There are circumstances where it may
be unlawful or impractical to make distributions to the holders of our ADSs.
Our depositary, The Bank of New York
Mellon, has agreed to pay to our ADS holders the cash dividends or other distributions it or the custodian receives on shares
or other deposited securities, after deducting its fees and expenses. Our ADS holders will receive these distributions in
proportion to the number of ordinary shares their ADSs represent.
In the case of a cash dividend, the depositary
will convert any cash dividend or other cash distribution we pay on the ordinary shares into U.S. dollars if it can do so on a
reasonable basis and can transfer the U.S. dollars to the United States. In the unlikely event that it is not possible
to convert a cash dividend or distribution into U.S. dollars, then the deposit agreement with the depositary allows the depositary
to distribute foreign currency only to those ADS holders to whom it is possible to do so. There is also a risk that,
if a distribution is payable by us in Australian dollars, the depositary may hold some or all of the foreign currency for a short
period of time rather than immediately converting it for the account of the ADS holders.
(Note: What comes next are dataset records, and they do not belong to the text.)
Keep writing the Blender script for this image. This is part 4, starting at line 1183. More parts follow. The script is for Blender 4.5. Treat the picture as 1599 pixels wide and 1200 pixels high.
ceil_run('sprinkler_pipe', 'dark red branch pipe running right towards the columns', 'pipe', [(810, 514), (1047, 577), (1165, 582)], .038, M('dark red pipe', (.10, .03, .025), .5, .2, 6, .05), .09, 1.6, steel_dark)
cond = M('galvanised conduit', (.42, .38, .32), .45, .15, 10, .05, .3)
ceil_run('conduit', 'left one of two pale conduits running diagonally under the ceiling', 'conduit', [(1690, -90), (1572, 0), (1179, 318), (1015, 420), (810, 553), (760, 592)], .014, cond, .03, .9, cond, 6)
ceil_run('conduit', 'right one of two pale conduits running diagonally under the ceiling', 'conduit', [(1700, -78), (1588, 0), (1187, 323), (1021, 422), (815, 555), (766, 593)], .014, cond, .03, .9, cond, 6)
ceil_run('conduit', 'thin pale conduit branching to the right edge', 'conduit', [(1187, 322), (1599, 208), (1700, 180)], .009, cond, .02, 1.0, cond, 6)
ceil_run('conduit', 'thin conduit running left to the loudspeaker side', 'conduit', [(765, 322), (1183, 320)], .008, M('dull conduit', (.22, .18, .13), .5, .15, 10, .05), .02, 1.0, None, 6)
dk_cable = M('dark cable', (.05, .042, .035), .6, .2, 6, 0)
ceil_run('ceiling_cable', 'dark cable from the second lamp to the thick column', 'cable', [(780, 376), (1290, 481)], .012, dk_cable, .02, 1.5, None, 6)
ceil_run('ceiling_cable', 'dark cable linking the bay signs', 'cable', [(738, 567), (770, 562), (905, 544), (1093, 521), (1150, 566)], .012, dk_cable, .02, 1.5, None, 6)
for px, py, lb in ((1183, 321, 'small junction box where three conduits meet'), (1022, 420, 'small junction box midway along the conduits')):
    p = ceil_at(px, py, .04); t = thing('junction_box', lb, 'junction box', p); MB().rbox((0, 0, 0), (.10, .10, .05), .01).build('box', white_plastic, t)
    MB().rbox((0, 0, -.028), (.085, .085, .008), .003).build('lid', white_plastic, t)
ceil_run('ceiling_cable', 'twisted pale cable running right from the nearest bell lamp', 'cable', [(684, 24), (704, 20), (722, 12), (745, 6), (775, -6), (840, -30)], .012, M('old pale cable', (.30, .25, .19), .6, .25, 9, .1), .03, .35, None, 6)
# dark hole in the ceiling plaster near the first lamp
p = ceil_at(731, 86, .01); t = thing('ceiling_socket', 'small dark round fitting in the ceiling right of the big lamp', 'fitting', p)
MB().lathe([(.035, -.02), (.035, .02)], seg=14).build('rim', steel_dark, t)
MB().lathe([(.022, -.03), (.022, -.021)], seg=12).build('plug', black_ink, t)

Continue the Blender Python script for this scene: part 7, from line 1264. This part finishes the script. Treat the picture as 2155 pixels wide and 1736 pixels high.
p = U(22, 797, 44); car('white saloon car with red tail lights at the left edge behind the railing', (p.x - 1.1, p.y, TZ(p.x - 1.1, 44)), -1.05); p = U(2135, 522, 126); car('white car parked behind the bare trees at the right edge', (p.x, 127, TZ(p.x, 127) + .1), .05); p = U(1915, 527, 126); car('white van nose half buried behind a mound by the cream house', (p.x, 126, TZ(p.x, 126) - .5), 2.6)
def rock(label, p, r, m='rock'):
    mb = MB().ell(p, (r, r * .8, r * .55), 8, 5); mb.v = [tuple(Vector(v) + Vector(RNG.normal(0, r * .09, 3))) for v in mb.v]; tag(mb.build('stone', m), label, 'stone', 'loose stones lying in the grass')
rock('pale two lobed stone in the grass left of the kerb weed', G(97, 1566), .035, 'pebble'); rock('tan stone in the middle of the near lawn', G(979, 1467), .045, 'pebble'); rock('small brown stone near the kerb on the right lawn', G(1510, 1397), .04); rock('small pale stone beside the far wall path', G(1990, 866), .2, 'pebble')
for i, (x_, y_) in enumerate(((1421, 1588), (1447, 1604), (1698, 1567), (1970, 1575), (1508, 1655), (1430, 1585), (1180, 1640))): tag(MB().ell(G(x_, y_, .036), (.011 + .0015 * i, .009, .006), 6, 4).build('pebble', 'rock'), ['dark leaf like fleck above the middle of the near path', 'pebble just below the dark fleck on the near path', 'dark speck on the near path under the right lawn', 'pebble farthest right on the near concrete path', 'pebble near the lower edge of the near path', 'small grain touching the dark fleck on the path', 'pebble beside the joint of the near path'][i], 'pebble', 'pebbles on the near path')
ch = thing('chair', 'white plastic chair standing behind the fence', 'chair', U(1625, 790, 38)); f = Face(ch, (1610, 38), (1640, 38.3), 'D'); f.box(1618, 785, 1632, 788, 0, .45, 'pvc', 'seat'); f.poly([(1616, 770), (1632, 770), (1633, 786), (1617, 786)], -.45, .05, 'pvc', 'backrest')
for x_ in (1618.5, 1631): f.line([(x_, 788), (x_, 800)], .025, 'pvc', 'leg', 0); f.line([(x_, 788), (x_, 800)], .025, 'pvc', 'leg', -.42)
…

Because the depositary
will not invest the foreign currency, will not be liable for any interest on the unpaid distribution or for any fluctuation in
the exchange rates during a time when the depositary has not converted the foreign currency, our ADS holders could lose some of
the value of the distribution.
The depositary may determine that it is unlawful
or impractical to convert foreign currency to U.S. dollars or to make a distribution to ADS holders that is made to the holders
of ordinary shares. This means that, under rare circumstances, our ADS holders may not receive the same distributions we make to
the holders of our ordinary shares or receive the same value for their ADSs if it is illegal or impractical for us to or the depositary
to do so.
There may be difficulty in effecting
service of legal process and enforcing judgments against us and our directors and management.
We are a public company limited by shares,
registered and operating under the Australian Corporations Act 2001. Two of our four directors and one of our named executive officers
reside outside the United States. Substantially all of the assets of those persons are located outside the U.S. As a result, it
may not be possible to effect service on such persons in the U.S. or to enforce, in foreign courts, judgments against such persons
obtained in U.S. courts and predicated on the civil liability provisions of the federal securities laws of the U.S. There is doubt
as to the enforceability in the Commonwealth of Australia, in original actions or in actions for enforcement of judgments of U.S.
courts, of civil liabilities predicated solely upon federal or state securities laws of the U.S., especially in the case of enforcement
of judgments of U.S. courts where the defendant has not been properly served in Australia.